Written request |
Determine how many lines contain the string "pixels" and reply with that number alone.

[Stored data entries]
···
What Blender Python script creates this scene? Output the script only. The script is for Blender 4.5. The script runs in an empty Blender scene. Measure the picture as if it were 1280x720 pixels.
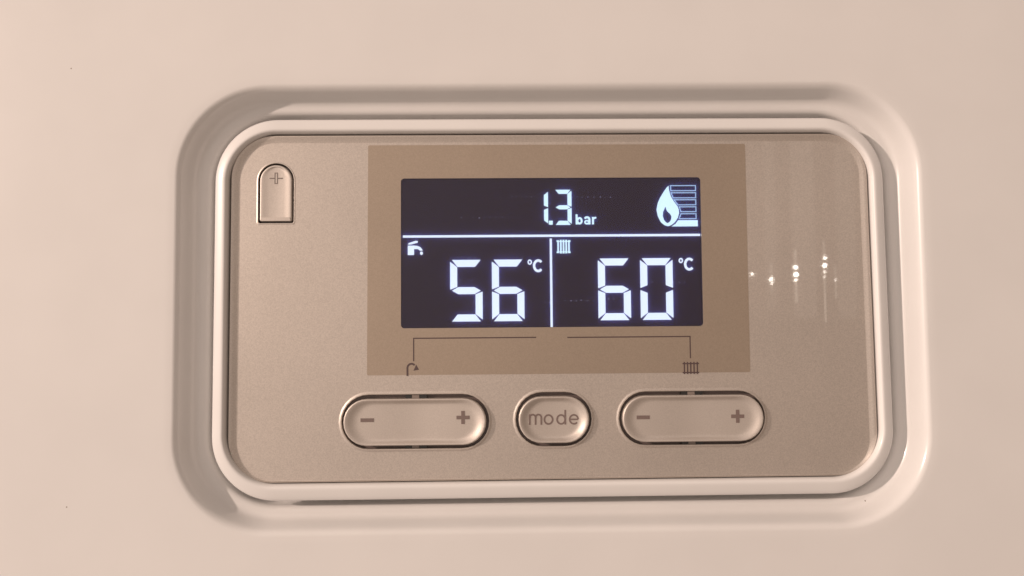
import bpy, bmesh, math, random
from mathutils import Vector
random.seed(7)
R = math.radians
S = 0.0002                       # one working unit (about a photo pixel on the casing) = 0.2 mm
FPX = 1000.0                     # focal length in 1280-wide pixels
DIST = 1000.0                    # camera distance in working units (0.2 m)
scene = bpy.context.scene

# ------------------------------------------------------------------ camera
YAW, PITCH, ROLL = R(1.0), R(3.0), R(0.45)
F = Vector((math.sin(YAW)*math.cos(PITCH), math.cos(YAW)*math.cos(PITCH), math.sin(PITCH)))
R0 = F.cross(Vector((0, 0, 1))).normalized()
U0 = R0.cross(F).normalized()
RX = R0*math.cos(ROLL) - U0*math.sin(ROLL)
UP = R0*math.sin(ROLL) + U0*math.cos(ROLL)
CAM = -F*DIST
cd = bpy.data.cameras.new('camera'); cam = bpy.data.objects.new('camera', cd)
scene.collection.objects.link(cam); scene.camera = cam
cd.sensor_width = 36.0; cd.lens = 36.0*FPX/1280.0
cd.clip_start = 0.005; cd.clip_end = 50
from mathutils import Matrix
M = Matrix((( RX.x, UP.x, -F.x, CAM.x*S), (RX.y, UP.y, -F.y, CAM.y*S), (RX.z, UP.z, -F.z, CAM.z*S), (0, 0, 0, 1)))
cam.matrix_world = M

# ------------------------------------------------------------------ light of the room
w = bpy.data.worlds.new('World'); scene.world = w; w.use_nodes = True
bg = w.node_tree.nodes['Background']
bg.inputs[1].default_value = 1.0
wn = w.node_tree.nodes; wl = w.node_tree.links      # walls and ceiling near the lamp (left, up) lighter than the far dim side of the room
wtc = wn.new('ShaderNodeTexCoord'); wsp = wn.new('ShaderNodeVectorMath'); wmr = wn.new('ShaderNodeMapRange'); wcr = wn.new('ShaderNodeValToRGB')
wsp.operation = 'DOT_PRODUCT'; wsp.inputs[1].default_value = (-0.88, 0.0, 0.42)
wmr.inputs['From Min'].default_value = -0.50; wmr.inputs['From Max'].default_value = 0.50
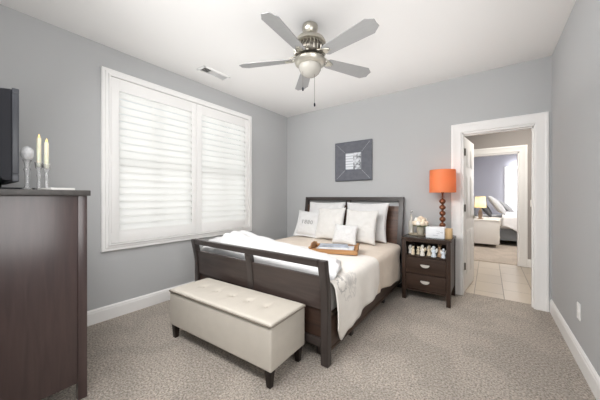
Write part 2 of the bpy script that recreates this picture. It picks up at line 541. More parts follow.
# outer casing: four mitred boards with a raised inner lip (profile d inwards from the outer edge, h off the wall)
wp = [(0, 0), (0, 0.022), (0.006, 0.028), (0.030, 0.028), (0.034, 0.034), (0.052, 0.036), (0.060, 0.046), (0.074, 0.046), (0.074, -0.06), (0.0745, -0.06)]
OY0, OY1, OZ0, OZ1 = 0.89, 2.882, 0.685, 2.517
rows = []
for d, h in wp:
    rows.append([bm.verts.new((h, OY0 + d, OZ0 + d)), bm.verts.new((h, OY1 - d, OZ0 + d)), bm.verts.new((h, OY1 - d, OZ1 - d)), bm.verts.new((h, OY0 + d, OZ1 - d))])
for a, b in zip(rows, rows[1:]):
    for k in range(4): bm.faces.new((a[k], a[(k + 1) % 4], b[(k + 1) % 4], b[k]))
obj('window_casing', bm, TRIM, win, smooth=20)
IY0, IY1, IZ0, IZ1 = OY0 + 0.075, OY1 - 0.075, OZ0 + 0.075, OZ1 - 0.075
bm = nb()
for y in (IY0, (IY0 + IY1) / 2 - 0.03, IY1 - 0.06):
    box(bm, -0.118, -0.075, y, y + 0.06, IZ0, IZ1, 0.003)
for z in (IZ0, IZ1 - 0.06): box(bm, -0.118, -0.075, IY0, IY1, z, z + 0.06, 0.003)
box(bm, -0.112, -0.085, IY0, IY1, 1.56, 1.60, 0.003)
for f in (0.25, 0.75): box(bm, -0.106, -0.09, IY0 + f * (IY1 - IY0) - 0.012, IY0 + f * (IY1 - IY0) + 0.012, IZ0, IZ1, 0.002)
obj('window_sash', bm, TRIM, win)
obj('glass_pane', box(nb(), -0.099, -0.096, IY0 + 0.01, IY1 - 0.01, IZ0 + 0.01, IZ1 - 0.01), PANE, win)
YM = 1.907
for (a, b, l0, l1) in ((IY0 + 0.003, YM - 0.002, 1.037, 1.836), (YM + 0.002, IY1 - 0.003, 1.978, 2.732)):
    bm = nb(); z0, z1 = IZ0 + 0.004, IZ1 - 0.004; x0, x1 = 0.008, 0.036
    lz0, lz1 = 0.880, 2.315
    box(bm, x0, x1, a, l0, z0, z1, 0.004); box(bm, x0, x1, l1, b, z0, z1, 0.004)
    box(bm, x0, x1, l0 - 0.002, l1 + 0.002, z0, lz0, 0.004); box(bm, x0, x1, l0 - 0.002, l1 + 0.002, lz1, z1, 0.004)
    sp = obj('shutter_panel', bm, TRIM, win)
    bm = nb(); n = 19; pitch = (lz1 - lz0) / n; tilt = R(66)
    for i in range(n):
        zc = lz0 + (i + 0.5) * pitch; t = bmesh.new(); prof = []
        hw, ht = 0.0435, 0.0062
        for k in range(12):
            an = 2 * PI * k / 12; prof.append((hw * math.cos(an), ht * math.sin(an)))
        # the edge on the room side hangs low, the outer edge stands high
        c, s = math.cos(-tilt), math.sin(-tilt)
        poly = [(0.020 + p * c - q * s, zc + p * s + q * c) for p, q in prof]
        prism(bm, [(x, z) for x, z in poly], l0, l1, 'y')
    obj('louver_slats', bm, LOUVER, sp, smooth=60)
    for z in (0.80, 1.58, 2.33):
        hy = a if a < 1.5 else b
        bm = nb(); tube(bm, [(0.040, hy, z), (0.040, hy, z + 0.065)], 0.005)
        obj('hinge', bm, TRIM, sp)
    if a > 1.5: obj('catch', box(nb(), 0.030, 0.046, YM - 0.012, YM + 0.012, 2.352, 2.372, 0.003), TRIM, sp)

# two unseen windows, added as openings for extra light
wn = bpy.data.objects.new('window_added_near', None); COL.objects.link(wn); wn['kind'] = 'structure'
bm = nb()
for x in (0.7, 1.86, 3.02): box(bm, x, x + 0.08, YN - 0.1, YN + 0.02, 0.6, 2.3, 0.004)
for z in (0.6, 1.42, 2.22): box(bm, 0.7, 3.1, YN - 0.095, YN + 0.015, z, z + 0.08, 0.004)
obj('window_frame', bm, TRIM, wn); obj('glass_pane', box(nb(), 0.72, 3.08, YN - 0.06, YN - 0.055, 0.62, 2.28), PANE, wn)
wn = bpy.data.objects.new('window_added_side', None); COL.objects.link(wn); wn['kind'] = 'structure'
bm = nb()
for y in (-0.5, 1.12): box(bm, XR - 0.02, XR + 0.1, y, y + 0.08, 0.85, 2.25, 0.004)
for z in (0.85, 2.17): box(bm, XR - 0.015, XR + 0.095, -0.5, 1.2, z, z + 0.08, 0.004)
obj('window_frame', bm, TRIM, wn); obj('glass_pane', box(nb(), XR + 0.055, XR + 0.06, -0.48, 1.18, 0.87, 2.23), PANE, wn)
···
Full output |
2